On Sun, Feb 13 2011, Anand Balachandran Pillai wrote:

[...]

> Hmmm, "better" in what sense ? By "better" if you mean the
> programmer's or maintainer's work is reduced from designing schema,
> writing SQL to store/retrieve data, basically all the RDBMS stuff vs
> designing a rather flat key/value store using a Document store
> (nosql), I am not convinced.

Better meaning that it models the domain properly. I have documents that
I want to store with versioning and couch (haven't used Mongo) does
exactly that.

> Does it really matter in a small-size wiki project whether you are
> using SQLite to store your data, vs a mongodb that just runs on your
> machine ?

Perhaps not but you'd have to select one anyway. 

> I would rather go for the sqlite solution since,
>
> 1. It is the most simplistic RDBMs one can think of.
> 2. You get the power of SQL, thereby chance of writing
>  adhoc queries in the future.

I'd consider using Couch simply because I don't have to write a *real*
application. Just a few views to present the pages and that's it. I
don't need to bother with a relational database, a schema, an ORM, a
separate web application and what not. At the end of the day, a wiki is
just a bunch of documents that are versioned. My example probably has
flaws because I'm not that comfortable with document stores yet but I
think the point I'm making is clear.

As for point 2., Sounds like YAGNI to me. 
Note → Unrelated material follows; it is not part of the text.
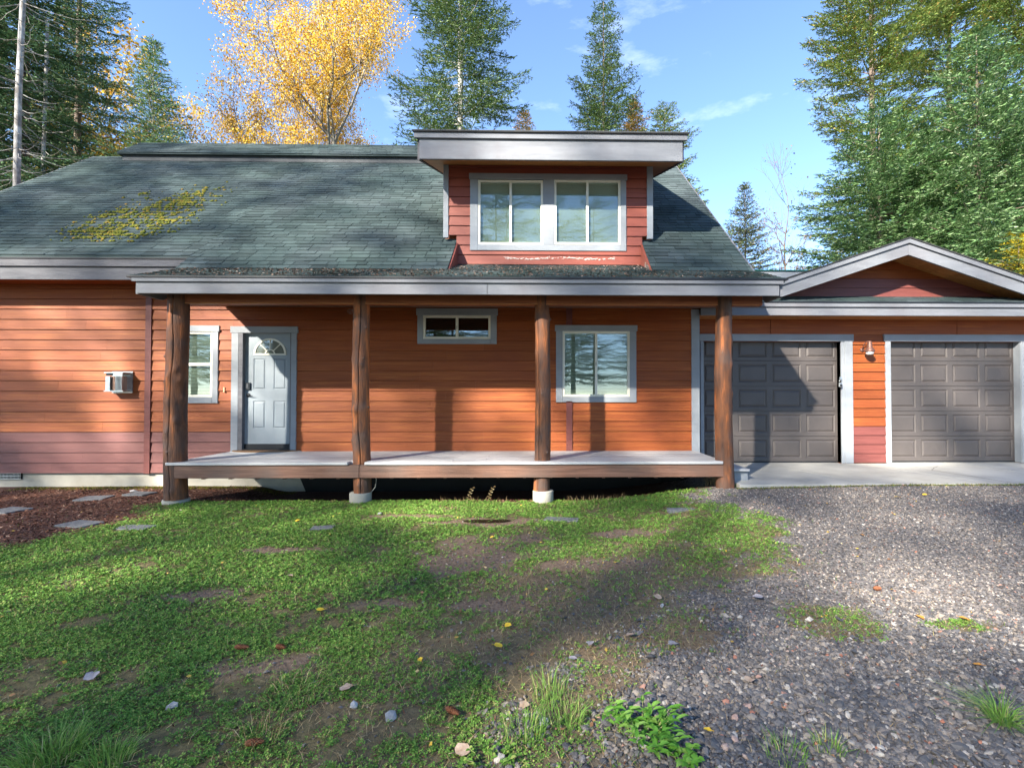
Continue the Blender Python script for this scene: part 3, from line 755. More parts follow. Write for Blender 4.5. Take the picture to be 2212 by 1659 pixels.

My point is that there's not need to "default" to RDBMS (except the fact
that we're mostly "used to" relational databases rather than document
stores).


> I don't agree with it. One of the basic premises from where the nosql
> platforms come is that they are trying to solve problems where your
> data is distributed in a scale that traditional RDBMs would find it
> difficult to address with sufficient performance. If I use the "CAP"
> terminology, nosql is solving the problems of A and P on a large scale
> while making no promises on the C side.
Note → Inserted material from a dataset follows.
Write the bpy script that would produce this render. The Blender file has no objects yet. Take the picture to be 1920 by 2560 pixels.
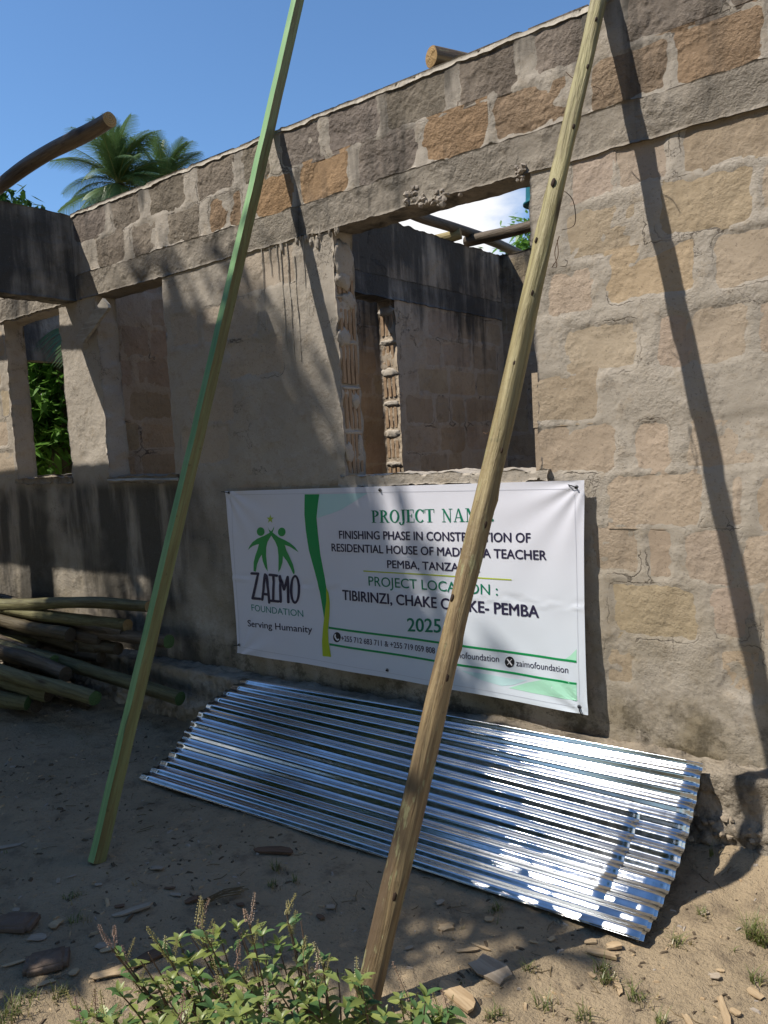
import bpy, bmesh, math, random
import numpy as np
from mathutils import Vector, Matrix, noise as mnoise
from mathutils.geometry import tessellate_polygon
random.seed(7)
scene = bpy.context.scene
COL = scene.collection
R_ = math.radians

# ------------------------------------------------------------------ camera
FPX, YAW, PIT, ROL = 1980.0, R_(37.6), R_(4.6), R_(3.2)
CAM = np.array([0.0, -2.95, 1.48])
f_ = np.array([-math.sin(YAW)*math.cos(PIT), math.cos(YAW)*math.cos(PIT), -math.sin(PIT)])
r0 = np.cross(f_, [0, 0, 1]); r0 /= np.linalg.norm(r0)
u0 = np.cross(r0, f_)
r_ = r0*math.cos(ROL) - u0*math.sin(ROL)
u_ = r0*math.sin(ROL) + u0*math.cos(ROL)
cam_d = bpy.data.cameras.new('camera')
cam = bpy.data.objects.new('camera', cam_d); COL.objects.link(cam)
M = Matrix(((r_[0], u_[0], -f_[0], CAM[0]), (r_[1], u_[1], -f_[1], CAM[1]), (r_[2], u_[2], -f_[2], CAM[2]), (0, 0, 0, 1)))
cam.matrix_world = M
cam_d.sensor_fit = 'VERTICAL'; cam_d.sensor_height = 36.0; cam_d.lens = 36.0*FPX/2560.0
cam_d.clip_start = 0.05; cam_d.clip_end = 2000
scene.camera = cam

# ------------------------------------------------------------------ world, sun, exposure
SUN = Vector((0.384, 0.430, -0.817)).normalized()          # direction the light travels
world = bpy.data.worlds.new('World'); scene.world = world; world.use_nodes = True
wt = world.node_tree; wn = wt.nodes; wl = wt.links
for n in list(wn): wn.remove(n)
wo = wn.new('ShaderNodeOutputWorld'); bg = wn.new('ShaderNodeBackground'); bg.inputs[1].default_value = 0.128
sky = wn.new('ShaderNodeTexSky'); sky.sky_type = 'NISHITA'; sky.sun_disc = False
sky.sun_elevation = math.asin(-SUN.z); sky.sun_rotation = math.atan2(-SUN.x, -SUN.y)
sky.altitude = 400; sky.air_density = 1.0; sky.dust_density = 0.05; sky.ozone_density = 3.5
tc = wn.new('ShaderNodeTexCoord')
sep = wn.new('ShaderNodeSeparateXYZ'); wl.new(tc.outputs['Generated'], sep.inputs[0])
mp = wn.new('ShaderNodeMapping'); mp.inputs['Scale'].default_value = (1, 1, 2.2); mp.inputs['Location'].default_value = (1.2, 7.3, 2.1)
wl.new(tc.outputs['Generated'], mp.inputs[0])
cn = wn.new('ShaderNodeTexNoise'); cn.inputs['Scale'].default_value = 2.7; cn.inputs['Detail'].default_value = 8; cn.inputs['Roughness'].default_value = .55
wl.new(mp.outputs[0], cn.inputs[0])
hz = wn.new('ShaderNodeMapRange'); hz.inputs[1].default_value = .28; hz.inputs[2].default_value = .40; hz.inputs[3].default_value = .08; hz.inputs[4].default_value = -.27
wl.new(sep.outputs[2], hz.inputs[0])
ad = wn.new('ShaderNodeMath'); ad.operation = 'ADD'; wl.new(cn.outputs[0], ad.inputs[0]); wl.new(hz.outputs[0], ad.inputs[1])
cr = wn.new('ShaderNodeMapRange'); cr.interpolation_type = 'SMOOTHSTEP'; cr.inputs[1].default_value = .47; cr.inputs[2].default_value = .66
wl.new(ad.outputs[0], cr.inputs[0])
mx = wn.new('ShaderNodeMix'); mx.data_type = 'RGBA'
wl.new(cr.outputs[0], mx.inputs[0]); tm = wn.new('ShaderNodeMix'); tm.data_type = 'RGBA'; tm.blend_type = 'MULTIPLY'; tm.inputs[0].default_value = 1; wl.new(sky.outputs[0], tm.inputs[6]); tm.inputs[7].default_value = (.66, .80, .88, 1); wl.new(tm.outputs[2], mx.inputs[6]); mx.inputs[7].default_value = (5.6, 5.6, 5.7, 1)
wl.new(mx.outputs[2], bg.inputs[0]); wl.new(bg.outputs[0], wo.inputs[0])
sun_d = bpy.data.lights.new('sun', 'SUN'); sun_d.energy = 3.9; sun_d.angle = R_(0.55); sun_d.color = (1.0, .93, .82)
sun = bpy.data.objects.new('sun', sun_d); COL.objects.link(sun); sun.location = (-6, -6, 12)
sun.rotation_euler = SUN.to_track_quat('-Z', 'Y').to_euler()
scene.view_settings.view_transform = 'Standard'; scene.view_settings.look = 'None'
scene.view_settings.exposure = 0.60; scene.view_settings.gamma = 1.0
scene.render.engine = 'CYCLES'
scene.cycles.caustics_reflective = False; scene.cycles.caustics_refractive = False

# ------------------------------------------------------------------ helpers
def ray(px, py): return f_ + r_*(px-960)/FPX - u_*(py-1280)/FPX
def W(px, py, y=0.0): d = ray(px, py); return CAM + d*(y-CAM[1])/d[1]     # on a plane parallel to the front wall
def G(px, py, z=0.0): d = ray(px, py); return CAM + d*(z-CAM[2])/d[2]     # on a level plane
def XP(px, py, x=0.0): d = ray(px, py); return CAM + d*(x-CAM[0])/d[0]
def _h(ix, iy, iz, s):
    n = (ix*374761393 + iy*668265263 + iz*2147483647 + s*1274126177) & 0xffffffff
    n = ((n ^ (n >> 13)) * 1274126177) & 0xffffffff
    n = (n ^ (n >> 16)) & 0xffffffff
    return n.astype(np.float64)/2147483648.0 - 1.0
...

Probably but that doesn't mean that scale is the only reason to move
away from RDBMS. 

Once upon a time, I had binary file formats, then XML, then lightweight
markups. In the future more of these might come. Just like that, I have
a new way of storing data now. 

> Unless your wiki need to scale to at least 100K nodes or more, I don't
> see a real technical reason to use document stores apart from
> relieving you upfront of complex schema design and writing SQL
> queries.  If you mean that is "better" for you, then we are talking of
> different problems here. Mileages vary.

I don't think the schema design for a wiki is "complex". I just don't
see any reason to bother doing it at all. I also don't plan to scale to
100s of nodes. Maybe just run it as a personal wiki.
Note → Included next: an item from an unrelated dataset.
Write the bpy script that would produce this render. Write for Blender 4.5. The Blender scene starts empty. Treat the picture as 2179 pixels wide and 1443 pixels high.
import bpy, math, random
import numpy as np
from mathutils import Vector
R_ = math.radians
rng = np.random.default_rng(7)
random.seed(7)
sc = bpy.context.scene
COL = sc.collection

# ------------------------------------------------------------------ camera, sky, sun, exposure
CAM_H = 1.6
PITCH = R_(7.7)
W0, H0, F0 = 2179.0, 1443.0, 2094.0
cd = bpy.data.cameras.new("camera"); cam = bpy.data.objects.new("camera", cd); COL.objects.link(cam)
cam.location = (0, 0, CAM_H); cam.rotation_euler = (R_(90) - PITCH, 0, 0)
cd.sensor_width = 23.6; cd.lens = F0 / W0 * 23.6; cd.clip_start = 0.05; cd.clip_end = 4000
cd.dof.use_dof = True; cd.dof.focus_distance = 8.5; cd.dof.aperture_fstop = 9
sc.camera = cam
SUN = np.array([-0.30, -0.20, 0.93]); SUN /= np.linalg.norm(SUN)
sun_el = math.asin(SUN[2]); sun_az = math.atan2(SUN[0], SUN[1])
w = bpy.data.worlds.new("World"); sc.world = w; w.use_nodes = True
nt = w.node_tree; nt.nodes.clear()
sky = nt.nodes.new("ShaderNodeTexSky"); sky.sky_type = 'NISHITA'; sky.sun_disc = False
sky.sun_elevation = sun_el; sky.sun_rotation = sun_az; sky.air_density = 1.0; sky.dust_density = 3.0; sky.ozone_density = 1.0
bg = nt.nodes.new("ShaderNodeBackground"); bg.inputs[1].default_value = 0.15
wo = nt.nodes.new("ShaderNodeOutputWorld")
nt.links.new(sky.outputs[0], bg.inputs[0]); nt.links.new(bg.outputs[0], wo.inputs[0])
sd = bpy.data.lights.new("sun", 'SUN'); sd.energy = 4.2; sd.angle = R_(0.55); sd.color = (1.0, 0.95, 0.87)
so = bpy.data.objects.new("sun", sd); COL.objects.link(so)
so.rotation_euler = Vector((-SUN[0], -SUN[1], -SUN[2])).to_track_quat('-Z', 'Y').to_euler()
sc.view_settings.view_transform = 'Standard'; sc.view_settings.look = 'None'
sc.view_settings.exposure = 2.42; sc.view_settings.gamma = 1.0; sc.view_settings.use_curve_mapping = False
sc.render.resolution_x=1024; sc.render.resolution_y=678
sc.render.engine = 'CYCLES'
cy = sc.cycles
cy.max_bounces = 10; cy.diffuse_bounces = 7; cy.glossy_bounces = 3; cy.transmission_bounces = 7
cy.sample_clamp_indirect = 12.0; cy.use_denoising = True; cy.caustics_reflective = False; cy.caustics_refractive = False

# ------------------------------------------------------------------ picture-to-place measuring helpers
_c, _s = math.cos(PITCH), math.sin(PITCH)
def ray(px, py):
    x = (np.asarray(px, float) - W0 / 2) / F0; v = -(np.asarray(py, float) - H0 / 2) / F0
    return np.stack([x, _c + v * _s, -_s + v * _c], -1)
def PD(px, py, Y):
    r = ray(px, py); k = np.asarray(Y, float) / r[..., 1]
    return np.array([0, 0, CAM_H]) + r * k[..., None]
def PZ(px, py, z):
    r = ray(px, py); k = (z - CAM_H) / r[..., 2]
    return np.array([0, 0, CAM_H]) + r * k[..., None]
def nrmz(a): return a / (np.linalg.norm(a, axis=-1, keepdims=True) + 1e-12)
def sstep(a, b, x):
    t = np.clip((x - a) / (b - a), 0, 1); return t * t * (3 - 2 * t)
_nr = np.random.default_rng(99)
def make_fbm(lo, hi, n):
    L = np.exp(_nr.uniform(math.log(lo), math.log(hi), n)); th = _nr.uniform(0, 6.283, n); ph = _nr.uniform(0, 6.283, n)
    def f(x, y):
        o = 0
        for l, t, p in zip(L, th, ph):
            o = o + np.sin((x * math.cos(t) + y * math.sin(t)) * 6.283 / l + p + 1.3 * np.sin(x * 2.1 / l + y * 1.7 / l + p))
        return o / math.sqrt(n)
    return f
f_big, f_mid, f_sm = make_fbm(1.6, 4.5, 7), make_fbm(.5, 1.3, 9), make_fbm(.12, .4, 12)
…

I have a problem and a data store that models the domain almost
exactly. Why do I have to restructure my data as "relations" and then
write "queries" to get them? The only reason I can think of to do that
is because I'm "used to" SQL.

[...]

> You might have got me wrong. My point was that there seems to be a
> trend where programmers and designers choose to implicitly assume that
> just because their data is expected to scale to gigabytes or terabytes
> in the future, the right choice upfront is a Document store (I prefer to
> use this term as against the confusing "nosql" one), which is not
> the correct way to do this. 

Agreed. 

> I think any complex data storage problem will at the end consist of a
> mix of Document stores and Relational stores. For example, in the link
> I quoted the O.P seems to come from that kind of a thinking. Something
> to do with all the current thinking in terms of "cloud" and "data out
> there" and the fashion to think of SQL as "that old thing" and
> Document store as "this flashy new thing".

Agreed there too. Technical reasons and decisions are fine. It's the
whole "SQL camp" vs. "noSQL camp" thing that's fruitless and I think
Santosh's mail that started this thread with the "god help you",
suggests that. 

> Looking at the hardware part of it, RDBMs have been severely limited
> by current storage technology, i.e platter spinning disks, which is a
> limiting factor when trying to optimize closer to the metal. SSDs
> could solve a whole lot of the problems at that level, though now a
> day's the trend is to blame the poor performance on the DB and think
> of a document store which scales to millions of nodes, like Digg did
> for example.

Well, if you *already* have a relational setup, you can beef up the
machine with SSDs and things to keep it going but if it doesn't work,
you might have to consider scaling horizontally and then things change.